Troya müzesine kavuştu!

UNESCO’nun Dünya Kültür Mirası Listesi’nde yer alan Troya, geçtiğimiz Eylül ayında müzesine kavuştu. Ziyaretçilerini adeta zamanda yolculuğa çıkaran müzenin kuruluş amaçlarından biri de, kaçırılan eserlerin geri getirilmesini sağlamak.

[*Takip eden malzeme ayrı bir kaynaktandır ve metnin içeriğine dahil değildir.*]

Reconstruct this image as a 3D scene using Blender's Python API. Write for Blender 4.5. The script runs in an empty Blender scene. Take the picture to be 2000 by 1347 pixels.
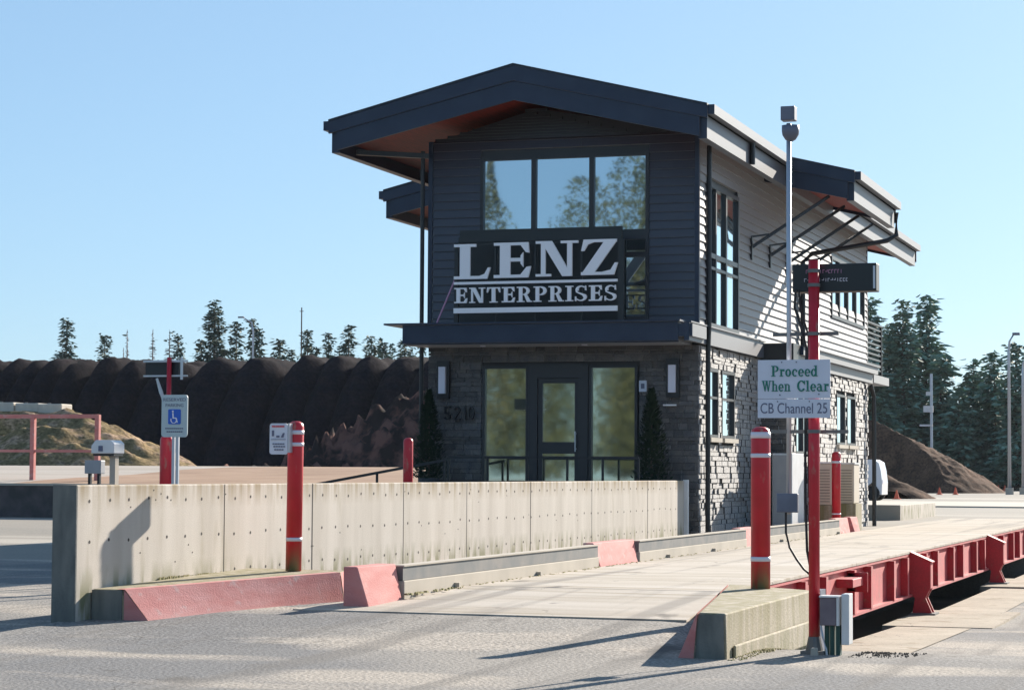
import bpy, bmesh, math, random
from math import sin, cos, pi, radians, sqrt
from mathutils import Vector, Matrix, noise

sc = bpy.context.scene
col = sc.collection
# ------------------------------------------------------------ camera, sky, sun
TH, PH, RHO = radians(17.90993), radians(3.13877), 0.006
F_ = Vector((-sin(TH)*cos(PH), cos(TH)*cos(PH), sin(PH)))
R_ = Vector((cos(TH), sin(TH), 0)); U_ = R_.cross(F_)
R2 = R_*cos(RHO)+U_*sin(RHO); U2 = U_*cos(RHO)-R_*sin(RHO)
cam = bpy.data.cameras.new('camera'); camo = bpy.data.objects.new('camera', cam); col.objects.link(camo)
camo.matrix_world = Matrix(((R2.x,U2.x,-F_.x,0),(R2.y,U2.y,-F_.y,0),(R2.z,U2.z,-F_.z,1.5),(0,0,0,1)))
cam.sensor_width = 36; cam.lens = 36*4500/2000; cam.clip_end = 4000; cam.clip_start = .5
sc.camera = camo
SUN_AZ, SUN_EL = radians(15.5), radians(22)
w = bpy.data.worlds.new('World'); sc.world = w; w.use_nodes = True
nt = w.node_tree; bg = nt.nodes['Background']; sky = nt.nodes.new('ShaderNodeTexSky')
sky.sky_type = 'NISHITA'; sky.sun_disc = False; sky.sun_elevation = SUN_EL; sky.sun_rotation = SUN_AZ
sky.air_density = .8; sky.dust_density = .5; sky.ozone_density = 3.0
gm = nt.nodes.new('ShaderNodeGamma'); gm.inputs[1].default_value = .5; nt.links.new(sky.outputs[0], gm.inputs[0])   # softer contrast between zenith and horizon
tn = nt.nodes.new('ShaderNodeMix'); tn.data_type = 'RGBA'; tn.blend_type = 'MULTIPLY'; tn.inputs[0].default_value = 1; tn.inputs[7].default_value = (1.06, 1.4, 1.66, 1)
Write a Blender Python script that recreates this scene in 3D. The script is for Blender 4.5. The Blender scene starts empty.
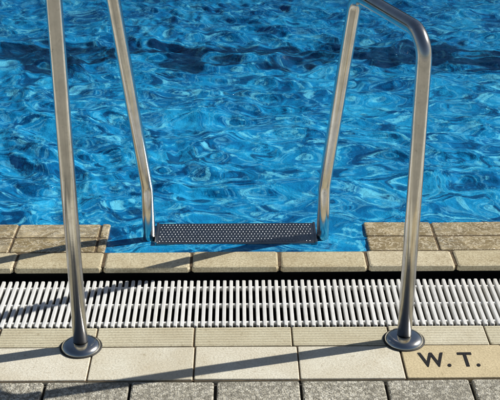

Dünyanın en bilinen ve üzerinde en çok konuşulan antik kentlerinden Troya, UNESCO Dünya Kültür Mirası Listesi’ne kabulünün 20. yılında müzesine kavuştu. 2011 yılında toplam 132 projenin katıldığı “Troya Müzesi Ulusal Mimari Proje Yarışması”nda oybirliği ile birinci olan Mimar Ömer Selçuk Baz’ın projesi, ‘2018 Troya Yılı’nda tamamlanarak ziyarete açıldı. Temelleri 61 yıl önce Çanakkale’nin Çan ilçesinde atılan Kaleseramik’in de destekçilerinden biri olduğu Troya Müzesi’nin temel kuruluş amaçlarından biri de, kaçırılan eserlerin geri getirilmesini sağlamak. Bu fikir ışığında müze içinde hiçbir replika-kopya eser kullanılmamış. Üçüncü katta yer alan, kaçırılan eserlerin anıldığı ‘Yitik Miras’ bölümü de, bu kavuşmaya olan ümidi tazeliyor.

DEV BİR BULUNTU GİBİ

Yalın Mimarlık ekibi olarak, Temmuz 2012’de proje çalışmalarına başladıklarını ifade eden Mimar Ömer Selçuk Baz, “Tasarımın, Troya ören yerinin önüne geçmemesi, ören yerinin yorumlanmasına destek vermesi hedeflendi. Bunu yaparken çevredeki doğal ve mimari dokudan, arkeolojinin sağladığı bilgi ve birikimin yanı sıra, ziyaretçilerin hafızalarındaki ön bilgiden yola çıkıldı. Dışarıdan bakıldığında müze, topraktaki bir yarıktan yükselen, peyzaj içerisine oturtulmuş dev bir buluntu olarak algılanıyor. Paslanmış metal (corten) kaplı yapı, topraktan çıkarılmış kırılmış çanak çömlek gibi renk değiştirdi. Kendine özgü dokusuyla bir geçmişi olduğunu hissettiriyor” diyor. Yapı olabildiğince kaplamalardan kaçınan, olduğu gibi görünmeye gayret eden bir dile sahip. Kısıtlı sayıda malzeme ziyaretçilerin dikkatini dağıtmamak için seçilmiş. Yapılar kaba halleri ile kendi inşaat teknolojilerini açığa çıkaracak şekilde kullanılmış. Bir de buna ek olarak çok farklı şekillerde gün ışığı ile malzemelerin etkileşime girmesi sağlanmaya çalışılmış. Gökyüzü altında yıkanan zeminlerden, uzun ince yarıklardan, kesiklerden iç mekana sızan ışığa kadar farklı gün ışığı şiddetleri yapıda kendine yer buluyor.